Mercoledì 17 giugno, un uomo armato ha ucciso nove membri della Emanuel African Methodist Episcopal Church, storica chiesa nera di Charleston, nella Carolina del Sud. Dopo esser rimasto seduto in chiesa per quindici minuti, l’uomo ha urlato epiteti razzisti e poi ha aperto il fuoco. Dopo questo crimine così evidente, rivolto contro i neri in quanto tali, il presidente Obama ha commentato dicendo che “sono state uccise persone innocenti anche perché chi voleva fare del male non ha avuto difficoltà a procurarsi un’arma.” Obama, com’era da immaginarsi, ha diffuso la solita retorica, quella che salta alla ribalta ogni volta che negli Stati Uniti avviene una strage: le armi uccidono innocenti, dunque più controlli sulle armi servono a salvarli.
Per la comunità nera di Charleston è stato un anno triste. La prima tragedia è arrivata all’inizio dell’anno, quando un agente di polizia ha sparato otto colpi alla schiena contro un nero disarmato, Walter Scott, uccidendolo. L’avvenimento è stato ripreso da una telecamera e, fatto strano in questi casi, l’agente è sotto accusa per omicidio. La polizia uccide sproporzionalmente di più i neri, una realtà che dal 2014, quando fu ucciso Michael Brown a Ferguson, nel Missouri, è finita sulle prime pagine dei media popolari. Le recenti parole di Obama, che chiede controlli più stringenti sulle armi, suonano ironiche, quasi ridicole, alle orecchie di una comunità che è costantemente vittima del monopolio violento che lo stato ha delle armi. Le armi colpiscono i neri… sì, soprattutto nelle mani della polizia. Gli statalisti di sinistra di cui parlo sono persone che sembrano riconoscere il razzismo onnipresente e sistematico delle istituzioni di polizia, ma invece di andare alla radice del problema privando la polizia del potere, continuano a chiedere riforme che non fanno altro che accrescere il suo potere togliendolo dalle mani delle comunità nere.

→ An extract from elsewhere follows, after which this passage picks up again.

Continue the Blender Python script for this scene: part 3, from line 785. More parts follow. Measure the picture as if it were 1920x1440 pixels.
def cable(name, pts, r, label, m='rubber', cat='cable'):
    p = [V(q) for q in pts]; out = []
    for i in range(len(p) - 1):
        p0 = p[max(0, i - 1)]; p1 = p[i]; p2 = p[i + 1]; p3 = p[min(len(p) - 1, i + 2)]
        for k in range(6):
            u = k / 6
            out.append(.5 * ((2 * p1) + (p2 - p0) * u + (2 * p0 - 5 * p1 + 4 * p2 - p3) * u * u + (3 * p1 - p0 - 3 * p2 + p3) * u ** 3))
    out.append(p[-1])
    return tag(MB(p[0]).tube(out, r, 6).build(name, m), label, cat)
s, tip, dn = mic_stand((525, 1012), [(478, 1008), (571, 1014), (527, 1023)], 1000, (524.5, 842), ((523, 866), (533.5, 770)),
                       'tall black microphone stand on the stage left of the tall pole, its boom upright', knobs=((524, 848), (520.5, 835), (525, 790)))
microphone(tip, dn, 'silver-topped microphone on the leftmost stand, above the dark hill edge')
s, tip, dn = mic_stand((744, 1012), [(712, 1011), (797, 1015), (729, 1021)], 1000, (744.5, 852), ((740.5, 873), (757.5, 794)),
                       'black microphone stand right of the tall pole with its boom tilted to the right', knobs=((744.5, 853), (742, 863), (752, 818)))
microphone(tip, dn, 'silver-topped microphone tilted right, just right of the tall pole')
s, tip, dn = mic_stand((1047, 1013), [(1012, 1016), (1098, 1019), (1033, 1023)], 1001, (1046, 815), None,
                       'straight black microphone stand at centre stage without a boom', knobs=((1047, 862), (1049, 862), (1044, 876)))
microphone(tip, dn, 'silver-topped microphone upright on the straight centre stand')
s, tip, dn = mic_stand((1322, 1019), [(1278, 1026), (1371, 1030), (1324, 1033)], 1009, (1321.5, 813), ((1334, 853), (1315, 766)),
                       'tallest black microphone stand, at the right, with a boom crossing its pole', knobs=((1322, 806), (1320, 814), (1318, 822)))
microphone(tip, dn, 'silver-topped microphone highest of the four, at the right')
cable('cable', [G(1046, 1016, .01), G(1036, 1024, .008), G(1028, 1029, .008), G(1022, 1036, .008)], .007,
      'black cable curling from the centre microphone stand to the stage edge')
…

La proibizione di un qualunque bene di consumo crea un mercato nero. Questo vale per la guerra americana alla droga e varrà anche per il divieto di portare armi. Ciò che è proibito per la gente qualunque non lo è per chi desidera procurarselo a tutti i costi ed è disposto a commettere un crimine. Non solo il controllo delle armi è inefficace nella prevenzione del crimine violento, ma priva i cittadini onesti della possibilità di proteggersi da chi è armato, ovvero i criminali e la polizia.
Ronald Reagan, acclamato come un eroe dalla Nra (l’associazione che difende il diritto a possedere un’arma, es), passò nel 1967 la Mulford Act, una legge che vietava il porto di un’arma carica in pubblico. L’intenzione della legge era il disarmo delle comunità nere della California. La Pantera Nera indisse al proposito una marcia di protesta nella capitale. Reagan sapeva allora quello che i liberal di oggi dimenticano: che il miglior modo per rendere impotenti le comunità nere consiste nel renderle impotenti di fronte alla violenza di stato. Il presidente Obama continua ad imporre condizioni su condizioni al possesso di un’arma, talvolta usando gli ordini esecutivi quando il Congresso non collabora. E davanti alla sparatoria di mercoledì anche Hillary Clinton ha chiesto norme più severe. La sinistra sembra dimenticare le origini conservatrici e razziste del controllo delle armi, ignorando le sue stesse parole riguardo l’uso della forza pubblica come soluzione ai problemi. La risposta è chiara: se si vuole proteggere la comunità nera dalla polizia, o dai razzisti, il miglior modo consiste nell’armarli, non il contrario.
I neri non possono confidare sulla polizia per ottenere protezione dai criminali. Questo è chiaro ogni volta che la polizia uccide un nero innocente. Questo è il mio messaggio per la sinistra statalista: Quando chiedete alla comunità nera di disarmarsi e confidare sulla polizia state semplicemente esprimendo l’essenza del privilegio dei bianchi.